## [WHAT THIS TASK INVOLVES]
Write out each record again exactly as it stands.

━━━ SUPPLIED DATA ━━━

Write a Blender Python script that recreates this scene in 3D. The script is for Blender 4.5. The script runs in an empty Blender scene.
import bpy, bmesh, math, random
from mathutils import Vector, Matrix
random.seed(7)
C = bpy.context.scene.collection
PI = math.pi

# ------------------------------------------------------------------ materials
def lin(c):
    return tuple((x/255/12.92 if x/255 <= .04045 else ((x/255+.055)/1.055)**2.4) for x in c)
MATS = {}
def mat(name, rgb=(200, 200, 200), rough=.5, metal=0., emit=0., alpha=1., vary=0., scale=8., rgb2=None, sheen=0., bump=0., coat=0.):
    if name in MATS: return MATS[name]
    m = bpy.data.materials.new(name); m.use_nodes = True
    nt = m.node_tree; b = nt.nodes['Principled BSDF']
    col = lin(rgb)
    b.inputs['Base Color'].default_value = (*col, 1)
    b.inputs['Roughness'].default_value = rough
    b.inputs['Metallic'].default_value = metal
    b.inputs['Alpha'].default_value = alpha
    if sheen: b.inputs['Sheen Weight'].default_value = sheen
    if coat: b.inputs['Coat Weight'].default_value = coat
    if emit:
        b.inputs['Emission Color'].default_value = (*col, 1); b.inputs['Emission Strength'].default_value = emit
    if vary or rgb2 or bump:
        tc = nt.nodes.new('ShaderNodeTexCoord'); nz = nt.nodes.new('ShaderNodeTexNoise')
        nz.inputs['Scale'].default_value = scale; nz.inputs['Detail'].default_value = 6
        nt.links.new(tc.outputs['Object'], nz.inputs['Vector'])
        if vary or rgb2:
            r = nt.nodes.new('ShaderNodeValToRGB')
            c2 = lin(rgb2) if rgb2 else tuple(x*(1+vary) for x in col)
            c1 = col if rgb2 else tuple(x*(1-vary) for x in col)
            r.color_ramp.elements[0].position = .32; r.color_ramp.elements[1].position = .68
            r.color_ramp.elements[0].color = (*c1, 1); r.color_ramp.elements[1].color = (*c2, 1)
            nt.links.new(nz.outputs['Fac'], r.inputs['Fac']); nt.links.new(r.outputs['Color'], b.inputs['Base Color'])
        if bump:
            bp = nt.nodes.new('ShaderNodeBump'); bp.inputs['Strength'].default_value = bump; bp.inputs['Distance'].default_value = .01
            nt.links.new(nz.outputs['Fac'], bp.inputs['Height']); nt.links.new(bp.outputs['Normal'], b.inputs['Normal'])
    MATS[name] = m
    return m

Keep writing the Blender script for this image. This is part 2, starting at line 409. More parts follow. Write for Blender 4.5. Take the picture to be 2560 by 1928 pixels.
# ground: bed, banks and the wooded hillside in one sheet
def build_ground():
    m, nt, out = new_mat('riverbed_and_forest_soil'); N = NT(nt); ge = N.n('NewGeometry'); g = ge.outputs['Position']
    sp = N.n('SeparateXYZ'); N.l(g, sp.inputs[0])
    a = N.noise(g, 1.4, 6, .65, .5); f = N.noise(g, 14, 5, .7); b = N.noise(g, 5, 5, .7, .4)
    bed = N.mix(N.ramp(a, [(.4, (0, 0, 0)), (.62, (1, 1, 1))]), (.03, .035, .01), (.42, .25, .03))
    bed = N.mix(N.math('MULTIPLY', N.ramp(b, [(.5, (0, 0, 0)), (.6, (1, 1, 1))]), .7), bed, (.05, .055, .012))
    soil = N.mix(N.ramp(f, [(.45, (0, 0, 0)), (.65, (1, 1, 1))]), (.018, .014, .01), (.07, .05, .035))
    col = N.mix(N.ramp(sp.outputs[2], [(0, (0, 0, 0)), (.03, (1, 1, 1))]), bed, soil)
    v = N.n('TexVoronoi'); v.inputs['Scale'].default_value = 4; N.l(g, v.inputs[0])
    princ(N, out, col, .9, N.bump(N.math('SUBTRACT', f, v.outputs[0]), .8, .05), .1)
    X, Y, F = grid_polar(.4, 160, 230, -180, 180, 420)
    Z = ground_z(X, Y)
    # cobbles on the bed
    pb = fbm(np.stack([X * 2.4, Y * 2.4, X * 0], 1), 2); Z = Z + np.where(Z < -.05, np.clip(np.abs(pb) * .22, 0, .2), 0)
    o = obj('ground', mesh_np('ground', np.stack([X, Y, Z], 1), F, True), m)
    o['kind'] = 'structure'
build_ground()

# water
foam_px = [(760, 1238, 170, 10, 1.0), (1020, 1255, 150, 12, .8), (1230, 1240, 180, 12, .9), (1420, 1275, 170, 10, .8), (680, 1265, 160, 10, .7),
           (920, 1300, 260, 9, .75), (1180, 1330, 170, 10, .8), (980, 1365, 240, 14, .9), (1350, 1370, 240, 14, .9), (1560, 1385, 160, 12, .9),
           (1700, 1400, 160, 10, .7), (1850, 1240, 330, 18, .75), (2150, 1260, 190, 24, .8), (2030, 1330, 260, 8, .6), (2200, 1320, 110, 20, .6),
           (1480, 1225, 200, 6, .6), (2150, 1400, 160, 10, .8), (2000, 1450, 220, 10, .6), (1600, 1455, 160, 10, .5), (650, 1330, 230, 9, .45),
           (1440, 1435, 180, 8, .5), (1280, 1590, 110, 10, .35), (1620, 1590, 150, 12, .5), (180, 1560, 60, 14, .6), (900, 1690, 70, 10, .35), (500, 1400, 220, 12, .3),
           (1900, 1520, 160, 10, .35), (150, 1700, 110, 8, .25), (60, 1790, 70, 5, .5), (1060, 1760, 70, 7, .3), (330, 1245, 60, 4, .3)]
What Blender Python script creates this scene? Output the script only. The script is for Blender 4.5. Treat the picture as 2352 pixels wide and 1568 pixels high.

━━━

## [ANSWER TO THIS TASK]
Write a Blender Python script that recreates this scene in 3D. The script is for Blender 4.5. The script runs in an empty Blender scene.
import bpy, bmesh, math, random
from mathutils import Vector, Matrix
random.seed(7)
C = bpy.context.scene.collection
PI = math.pi

# ------------------------------------------------------------------ materials
def lin(c):
    return tuple((x/255/12.92 if x/255 <= .04045 else ((x/255+.055)/1.055)**2.4) for x in c)
MATS = {}
def mat(name, rgb=(200, 200, 200), rough=.5, metal=0., emit=0., alpha=1., vary=0., scale=8., rgb2=None, sheen=0., bump=0., coat=0.):
    if name in MATS: return MATS[name]
    m = bpy.data.materials.new(name); m.use_nodes = True
    nt = m.node_tree; b = nt.nodes['Principled BSDF']
    col = lin(rgb)
    b.inputs['Base Color'].default_value = (*col, 1)
    b.inputs['Roughness'].default_value = rough
    b.inputs['Metallic'].default_value = metal
    b.inputs['Alpha'].default_value = alpha
    if sheen: b.inputs['Sheen Weight'].default_value = sheen
    if coat: b.inputs['Coat Weight'].default_value = coat
    if emit:
        b.inputs['Emission Color'].default_value = (*col, 1); b.inputs['Emission Strength'].default_value = emit
    if vary or rgb2 or bump:
        tc = nt.nodes.new('ShaderNodeTexCoord'); nz = nt.nodes.new('ShaderNodeTexNoise')
        nz.inputs['Scale'].default_value = scale; nz.inputs['Detail'].default_value = 6
        nt.links.new(tc.outputs['Object'], nz.inputs['Vector'])
        if vary or rgb2:
            r = nt.nodes.new('ShaderNodeValToRGB')
            c2 = lin(rgb2) if rgb2 else tuple(x*(1+vary) for x in col)
            c1 = col if rgb2 else tuple(x*(1-vary) for x in col)
            r.color_ramp.elements[0].position = .32; r.color_ramp.elements[1].position = .68
            r.color_ramp.elements[0].color = (*c1, 1); r.color_ramp.elements[1].color = (*c2, 1)
            nt.links.new(nz.outputs['Fac'], r.inputs['Fac']); nt.links.new(r.outputs['Color'], b.inputs['Base Color'])
        if bump:
            bp = nt.nodes.new('ShaderNodeBump'); bp.inputs['Strength'].default_value = bump; bp.inputs['Distance'].default_value = .01
            nt.links.new(nz.outputs['Fac'], bp.inputs['Height']); nt.links.new(bp.outputs['Normal'], b.inputs['Normal'])
    MATS[name] = m
    return m

Keep writing the Blender script for this image. This is part 2, starting at line 409. More parts follow. Write for Blender 4.5. Take the picture to be 2560 by 1928 pixels.
# ground: bed, banks and the wooded hillside in one sheet
def build_ground():
    m, nt, out = new_mat('riverbed_and_forest_soil'); N = NT(nt); ge = N.n('NewGeometry'); g = ge.outputs['Position']
    sp = N.n('SeparateXYZ'); N.l(g, sp.inputs[0])
    a = N.noise(g, 1.4, 6, .65, .5); f = N.noise(g, 14, 5, .7); b = N.noise(g, 5, 5, .7, .4)
    bed = N.mix(N.ramp(a, [(.4, (0, 0, 0)), (.62, (1, 1, 1))]), (.03, .035, .01), (.42, .25, .03))
    bed = N.mix(N.math('MULTIPLY', N.ramp(b, [(.5, (0, 0, 0)), (.6, (1, 1, 1))]), .7), bed, (.05, .055, .012))
    soil = N.mix(N.ramp(f, [(.45, (0, 0, 0)), (.65, (1, 1, 1))]), (.018, .014, .01), (.07, .05, .035))
    col = N.mix(N.ramp(sp.outputs[2], [(0, (0, 0, 0)), (.03, (1, 1, 1))]), bed, soil)
    v = N.n('TexVoronoi'); v.inputs['Scale'].default_value = 4; N.l(g, v.inputs[0])
    princ(N, out, col, .9, N.bump(N.math('SUBTRACT', f, v.outputs[0]), .8, .05), .1)
    X, Y, F = grid_polar(.4, 160, 230, -180, 180, 420)
    Z = ground_z(X, Y)
    # cobbles on the bed
    pb = fbm(np.stack([X * 2.4, Y * 2.4, X * 0], 1), 2); Z = Z + np.where(Z < -.05, np.clip(np.abs(pb) * .22, 0, .2), 0)
    o = obj('ground', mesh_np('ground', np.stack([X, Y, Z], 1), F, True), m)
    o['kind'] = 'structure'
build_ground()

# water
foam_px = [(760, 1238, 170, 10, 1.0), (1020, 1255, 150, 12, .8), (1230, 1240, 180, 12, .9), (1420, 1275, 170, 10, .8), (680, 1265, 160, 10, .7),
           (920, 1300, 260, 9, .75), (1180, 1330, 170, 10, .8), (980, 1365, 240, 14, .9), (1350, 1370, 240, 14, .9), (1560, 1385, 160, 12, .9),
           (1700, 1400, 160, 10, .7), (1850, 1240, 330, 18, .75), (2150, 1260, 190, 24, .8), (2030, 1330, 260, 8, .6), (2200, 1320, 110, 20, .6),
           (1480, 1225, 200, 6, .6), (2150, 1400, 160, 10, .8), (2000, 1450, 220, 10, .6), (1600, 1455, 160, 10, .5), (650, 1330, 230, 9, .45),
           (1440, 1435, 180, 8, .5), (1280, 1590, 110, 10, .35), (1620, 1590, 150, 12, .5), (180, 1560, 60, 14, .6), (900, 1690, 70, 10, .35), (500, 1400, 220, 12, .3),
           (1900, 1520, 160, 10, .35), (150, 1700, 110, 8, .25), (60, 1790, 70, 5, .5), (1060, 1760, 70, 7, .3), (330, 1245, 60, 4, .3)]
What Blender Python script creates this scene? Output the script only. The script is for Blender 4.5. Treat the picture as 2352 pixels wide and 1568 pixels high.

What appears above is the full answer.